Audiovisual broadcasts aren’t ‘phonograms’, CJEU rules

Music rights owners can’t use EU copyright law to claim compensation for the use of their work in “audiovisual works” such as TV broadcasts, the Court of Justice of the European Union (CJEU) has ruled.

In the opinion, issued yesterday, November 18, the court said that such compensation must be settled under contractual agreements between the relevant parties, rather than provisions in EU copyright law that allow for a “single equitable remuneration” for rights owners.

Two Spanish organisations representing music rights owners, AIE and AGEDI, argued they were entitled to this compensation for the use of their work in broadcasts on TV channels operated by Atresmedia Corporación.

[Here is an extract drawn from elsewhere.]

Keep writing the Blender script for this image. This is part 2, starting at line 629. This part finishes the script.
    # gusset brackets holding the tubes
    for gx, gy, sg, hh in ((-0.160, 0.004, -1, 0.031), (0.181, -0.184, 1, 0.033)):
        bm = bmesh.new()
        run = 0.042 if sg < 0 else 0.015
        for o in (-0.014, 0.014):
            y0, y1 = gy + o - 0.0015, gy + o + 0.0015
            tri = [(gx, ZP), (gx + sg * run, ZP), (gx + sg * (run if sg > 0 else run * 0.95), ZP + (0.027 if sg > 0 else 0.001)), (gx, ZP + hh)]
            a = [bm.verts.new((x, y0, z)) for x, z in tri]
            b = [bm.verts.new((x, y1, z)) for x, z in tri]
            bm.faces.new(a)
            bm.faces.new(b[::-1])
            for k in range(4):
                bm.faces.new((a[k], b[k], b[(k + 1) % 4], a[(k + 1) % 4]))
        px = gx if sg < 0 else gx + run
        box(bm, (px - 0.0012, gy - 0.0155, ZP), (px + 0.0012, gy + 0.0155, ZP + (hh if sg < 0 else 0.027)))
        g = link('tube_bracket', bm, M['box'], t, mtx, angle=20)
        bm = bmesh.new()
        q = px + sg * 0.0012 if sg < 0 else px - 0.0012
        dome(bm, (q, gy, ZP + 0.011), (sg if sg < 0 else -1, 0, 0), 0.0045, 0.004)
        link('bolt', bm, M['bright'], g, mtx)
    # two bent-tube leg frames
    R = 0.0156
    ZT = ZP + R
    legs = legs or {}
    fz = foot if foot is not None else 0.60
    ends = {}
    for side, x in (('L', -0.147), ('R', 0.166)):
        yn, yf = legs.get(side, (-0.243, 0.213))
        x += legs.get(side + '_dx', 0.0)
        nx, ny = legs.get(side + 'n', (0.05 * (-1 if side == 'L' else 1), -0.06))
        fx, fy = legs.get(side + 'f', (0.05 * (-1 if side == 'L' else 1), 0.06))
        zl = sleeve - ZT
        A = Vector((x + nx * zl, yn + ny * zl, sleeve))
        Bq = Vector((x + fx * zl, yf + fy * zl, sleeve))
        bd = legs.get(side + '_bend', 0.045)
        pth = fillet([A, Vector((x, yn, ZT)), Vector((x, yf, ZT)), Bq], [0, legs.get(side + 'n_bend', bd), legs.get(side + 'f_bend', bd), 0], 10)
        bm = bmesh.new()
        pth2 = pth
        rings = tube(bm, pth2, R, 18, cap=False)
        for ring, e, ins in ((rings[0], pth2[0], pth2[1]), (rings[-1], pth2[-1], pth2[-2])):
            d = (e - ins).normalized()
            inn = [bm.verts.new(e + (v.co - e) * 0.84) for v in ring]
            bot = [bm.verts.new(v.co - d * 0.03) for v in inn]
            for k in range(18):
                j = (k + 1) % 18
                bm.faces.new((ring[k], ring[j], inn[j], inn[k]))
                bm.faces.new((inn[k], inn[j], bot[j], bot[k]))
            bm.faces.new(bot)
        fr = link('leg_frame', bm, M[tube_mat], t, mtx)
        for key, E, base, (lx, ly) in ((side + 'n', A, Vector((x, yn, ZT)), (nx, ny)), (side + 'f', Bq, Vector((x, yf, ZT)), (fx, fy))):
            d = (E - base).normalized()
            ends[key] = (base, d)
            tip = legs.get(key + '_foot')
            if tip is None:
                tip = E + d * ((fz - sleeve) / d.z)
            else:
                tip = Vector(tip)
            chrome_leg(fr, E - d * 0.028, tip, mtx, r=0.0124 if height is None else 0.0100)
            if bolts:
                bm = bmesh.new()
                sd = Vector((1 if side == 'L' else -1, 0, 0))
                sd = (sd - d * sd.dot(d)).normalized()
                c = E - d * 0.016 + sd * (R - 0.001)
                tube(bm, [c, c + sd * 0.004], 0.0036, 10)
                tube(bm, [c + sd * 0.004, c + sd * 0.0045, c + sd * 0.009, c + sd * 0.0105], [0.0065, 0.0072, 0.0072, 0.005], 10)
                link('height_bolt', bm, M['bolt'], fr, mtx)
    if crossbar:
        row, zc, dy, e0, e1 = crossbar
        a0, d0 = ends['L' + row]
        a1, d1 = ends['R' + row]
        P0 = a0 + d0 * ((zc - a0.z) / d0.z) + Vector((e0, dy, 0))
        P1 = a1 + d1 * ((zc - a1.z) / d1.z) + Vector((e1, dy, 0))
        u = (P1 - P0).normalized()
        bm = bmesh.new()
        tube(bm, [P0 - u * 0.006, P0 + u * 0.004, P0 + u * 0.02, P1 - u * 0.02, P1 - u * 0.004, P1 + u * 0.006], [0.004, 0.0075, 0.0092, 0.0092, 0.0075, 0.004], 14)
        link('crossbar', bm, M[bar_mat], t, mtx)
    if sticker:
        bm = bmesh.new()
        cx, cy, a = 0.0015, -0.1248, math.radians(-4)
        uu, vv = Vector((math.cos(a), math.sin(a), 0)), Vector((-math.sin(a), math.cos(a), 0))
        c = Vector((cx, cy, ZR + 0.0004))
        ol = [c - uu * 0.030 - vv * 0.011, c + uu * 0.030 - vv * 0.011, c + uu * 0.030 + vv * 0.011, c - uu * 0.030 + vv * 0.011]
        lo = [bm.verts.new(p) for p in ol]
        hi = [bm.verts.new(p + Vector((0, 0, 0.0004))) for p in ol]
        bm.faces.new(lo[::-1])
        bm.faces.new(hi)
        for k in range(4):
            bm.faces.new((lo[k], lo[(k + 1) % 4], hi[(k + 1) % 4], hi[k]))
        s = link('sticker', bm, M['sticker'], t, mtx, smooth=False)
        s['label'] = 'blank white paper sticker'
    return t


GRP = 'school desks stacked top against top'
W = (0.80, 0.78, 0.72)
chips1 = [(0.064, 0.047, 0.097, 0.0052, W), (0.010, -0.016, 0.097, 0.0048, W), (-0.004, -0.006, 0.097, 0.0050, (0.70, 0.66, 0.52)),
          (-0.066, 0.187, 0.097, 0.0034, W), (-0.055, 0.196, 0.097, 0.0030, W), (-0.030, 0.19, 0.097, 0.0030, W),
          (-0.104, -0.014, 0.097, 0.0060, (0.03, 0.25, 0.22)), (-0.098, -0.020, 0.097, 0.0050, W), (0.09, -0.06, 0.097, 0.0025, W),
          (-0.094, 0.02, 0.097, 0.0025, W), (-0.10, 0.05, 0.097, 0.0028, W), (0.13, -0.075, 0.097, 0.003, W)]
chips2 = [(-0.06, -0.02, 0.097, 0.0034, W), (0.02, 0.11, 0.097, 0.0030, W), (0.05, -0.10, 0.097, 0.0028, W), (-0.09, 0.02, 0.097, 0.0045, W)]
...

The copyright laws in question, namely Directive 92/100 and Directive 2006/115, allow rights owners to claim this remuneration for the use of a “phonogram” in wireless broadcasts.

But according to the CJEU, this does not apply to situations where the work is “fixated” in an audiovisual work.

While EU copyright law does not specifically define a “phonogram”, the court cited international agreements, including the 1961 Rome Convention, which consider the term to refer to exclusively aural works.

The remuneration provisions for phonograms in EU law, the court ruled, therefore don’t apply to the “fixation of sounds incorporated in a cinematographic or other audiovisual work”.

In this case, Astresmedia used the works with the authorisation of the rights owners, and provided compensation under contractual agreements.

AGEDI and AEI argued they were then also entitled to the “single equitable remuneration” when Astresmedia made copies of the broadcast.

The rights owners were initially successful at the Madrid Provincial Court, which ruled that the audiovisual works “cannot be regarded as anything other than a reproduction of [the] phonogram”.